--- YOUR GOAL ---
Copy verbatim the material from its first line to the line that holds "return m, nt, b, out", including that line.

————————

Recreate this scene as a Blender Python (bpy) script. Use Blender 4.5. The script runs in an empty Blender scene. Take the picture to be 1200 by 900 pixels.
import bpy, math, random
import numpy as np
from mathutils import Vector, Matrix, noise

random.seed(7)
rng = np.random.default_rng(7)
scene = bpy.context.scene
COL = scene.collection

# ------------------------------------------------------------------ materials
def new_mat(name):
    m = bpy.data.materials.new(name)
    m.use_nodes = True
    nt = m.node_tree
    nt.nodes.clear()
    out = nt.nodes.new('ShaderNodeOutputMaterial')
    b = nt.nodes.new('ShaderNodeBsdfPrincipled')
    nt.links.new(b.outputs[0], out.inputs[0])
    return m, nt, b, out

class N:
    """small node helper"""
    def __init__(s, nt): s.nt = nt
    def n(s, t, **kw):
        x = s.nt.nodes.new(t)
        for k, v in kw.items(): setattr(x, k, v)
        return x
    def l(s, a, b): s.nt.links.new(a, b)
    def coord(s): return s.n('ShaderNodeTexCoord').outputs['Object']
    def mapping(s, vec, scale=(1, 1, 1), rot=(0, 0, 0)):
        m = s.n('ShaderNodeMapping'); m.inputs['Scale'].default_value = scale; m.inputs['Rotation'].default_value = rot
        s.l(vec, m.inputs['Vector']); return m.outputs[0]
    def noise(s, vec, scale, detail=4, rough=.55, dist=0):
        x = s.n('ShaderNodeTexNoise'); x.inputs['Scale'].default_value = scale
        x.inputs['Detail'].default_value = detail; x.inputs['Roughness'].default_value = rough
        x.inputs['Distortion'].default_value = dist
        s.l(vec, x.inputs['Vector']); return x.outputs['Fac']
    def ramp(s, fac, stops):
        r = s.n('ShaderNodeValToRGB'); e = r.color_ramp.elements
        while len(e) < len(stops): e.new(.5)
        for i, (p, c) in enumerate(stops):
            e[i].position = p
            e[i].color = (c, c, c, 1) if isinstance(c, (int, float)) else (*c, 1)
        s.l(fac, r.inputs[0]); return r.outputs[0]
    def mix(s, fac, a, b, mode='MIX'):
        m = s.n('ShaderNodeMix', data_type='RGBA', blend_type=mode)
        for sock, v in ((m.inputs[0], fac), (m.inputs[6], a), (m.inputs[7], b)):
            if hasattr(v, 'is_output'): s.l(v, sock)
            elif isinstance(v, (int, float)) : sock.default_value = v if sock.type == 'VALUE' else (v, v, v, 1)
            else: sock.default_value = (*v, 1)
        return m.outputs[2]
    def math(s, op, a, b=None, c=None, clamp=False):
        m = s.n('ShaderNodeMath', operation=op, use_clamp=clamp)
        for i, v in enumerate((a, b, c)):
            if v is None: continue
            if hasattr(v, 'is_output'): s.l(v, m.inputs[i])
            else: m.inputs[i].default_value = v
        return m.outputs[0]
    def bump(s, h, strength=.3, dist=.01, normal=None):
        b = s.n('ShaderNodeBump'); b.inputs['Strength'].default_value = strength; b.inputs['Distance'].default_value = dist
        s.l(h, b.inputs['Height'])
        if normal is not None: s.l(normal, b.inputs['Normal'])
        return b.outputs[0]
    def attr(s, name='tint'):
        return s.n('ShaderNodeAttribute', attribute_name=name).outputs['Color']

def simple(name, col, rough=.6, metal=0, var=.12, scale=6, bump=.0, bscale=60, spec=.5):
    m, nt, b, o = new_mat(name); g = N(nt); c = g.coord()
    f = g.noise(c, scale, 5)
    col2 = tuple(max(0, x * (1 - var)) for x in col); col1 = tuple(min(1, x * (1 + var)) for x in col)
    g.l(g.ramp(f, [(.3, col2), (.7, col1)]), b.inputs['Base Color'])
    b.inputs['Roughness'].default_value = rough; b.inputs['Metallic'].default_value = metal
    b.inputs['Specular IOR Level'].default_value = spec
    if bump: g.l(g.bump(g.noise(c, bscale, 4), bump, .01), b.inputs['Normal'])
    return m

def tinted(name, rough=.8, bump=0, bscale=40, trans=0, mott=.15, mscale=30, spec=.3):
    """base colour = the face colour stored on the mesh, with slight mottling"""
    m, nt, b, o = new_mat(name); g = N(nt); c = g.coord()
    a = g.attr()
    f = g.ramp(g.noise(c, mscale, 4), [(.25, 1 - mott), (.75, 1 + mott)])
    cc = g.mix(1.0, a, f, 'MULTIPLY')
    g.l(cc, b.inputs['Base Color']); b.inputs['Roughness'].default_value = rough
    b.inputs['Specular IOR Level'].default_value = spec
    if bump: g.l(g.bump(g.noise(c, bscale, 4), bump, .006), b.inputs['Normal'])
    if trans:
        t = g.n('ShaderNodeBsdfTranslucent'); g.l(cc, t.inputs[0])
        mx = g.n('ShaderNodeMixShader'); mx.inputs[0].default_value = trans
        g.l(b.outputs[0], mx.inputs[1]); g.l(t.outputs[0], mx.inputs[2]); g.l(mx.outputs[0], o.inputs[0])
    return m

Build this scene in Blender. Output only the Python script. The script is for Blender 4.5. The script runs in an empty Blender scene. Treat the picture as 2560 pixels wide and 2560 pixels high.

————————

--- RESULT ---
Recreate this scene as a Blender Python (bpy) script. Use Blender 4.5. The script runs in an empty Blender scene. Take the picture to be 1200 by 900 pixels.
import bpy, math, random
import numpy as np
from mathutils import Vector, Matrix, noise

random.seed(7)
rng = np.random.default_rng(7)
scene = bpy.context.scene
COL = scene.collection

# ------------------------------------------------------------------ materials
def new_mat(name):
    m = bpy.data.materials.new(name)
    m.use_nodes = True
    nt = m.node_tree
    nt.nodes.clear()
    out = nt.nodes.new('ShaderNodeOutputMaterial')
    b = nt.nodes.new('ShaderNodeBsdfPrincipled')
    nt.links.new(b.outputs[0], out.inputs[0])
    return m, nt, b, out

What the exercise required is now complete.